Enough Foreplay, Asteroids

NASA should really let these threatening space rocks follow through on something for once.

Enough Foreplay, Asteroids
Image:Oliver Denker (Getty Images)

In an incredible advancement for space defense technology and the safe future of our planet, NASA has successfully diverted the path of an asteroid. The asteroid, Dimorphus, wasn’t actually headed towards Earth, but NASA launched a Double Asteroid Redirection Test (DART) spacecraft just to see if it could divert the thing. Turns out it could, and it did. This is an absolutely great development for all of the hardworking astronauts and space nerds at NASA and those humans still interested in “surviving” on this planet. But, I gotta say, I am tired of hearing about asteroids creeping a little too close to us and never hitting. If a big space rock is hurtling itself toward our blue marble, who are we to interrupt it? In the words of the immortal John Lennon: Let it be.

We’ve had a pretty good run on Earth. We’ve invented over 600 Yankee Candle scents, including Christmas Wish and Christmas Memories. Drew Barrymore has a really wonderful and heart-wrenching interview-style talk show. A new species of sloth was discovered recently. But there’s obviously a lot of pain and torment here, too: We’re stuck in an endless loop of being subjected to both the Try Guys cheating scandal and hearing new opinions on The Oscars Slap. People keep trying to bring the low-rise jeans trend back.

All of this asteroid chatter simply feels like anticlimactic annihilation foreplay. Hit us, or see yourself out! While I’m proud of NASA for teaming up with Italian astronauts to practice knocking an asteroid off of its course, I also am ready for one to just take me now. Why are we delaying the inevitable? If it isn’t an asteroid, it’ll be rising temperatures boiling all remaining potable water, or Kim Jong Un in his Nancy Meyers gardening sunhat launching nukes, or the subterranean Yellowstone volcano exploding and its ash blocking out the sunlight for years. Every day we learn of a new horrifying way our planet will be decimated, and it’s like, Jesus, shit or get off the pot!

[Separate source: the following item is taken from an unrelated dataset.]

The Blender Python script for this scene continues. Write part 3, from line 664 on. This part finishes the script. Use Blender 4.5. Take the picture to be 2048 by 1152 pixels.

Let’s just go ahead see what species repopulates the planet after all the humans and iPhones and Taco Bell Cantinas are wiped out. We probably wouldn’t have ever been here in the first place if it weren’t for Chicxulub, the very fun-sounding asteroid that killed all the dinosaurs. As the brilliant author Amy Hempel once wrote, “How do we know that what happens to us isn’t good?” An asteroid ending human civilization could be the very vibe shift we’ve all been waiting for.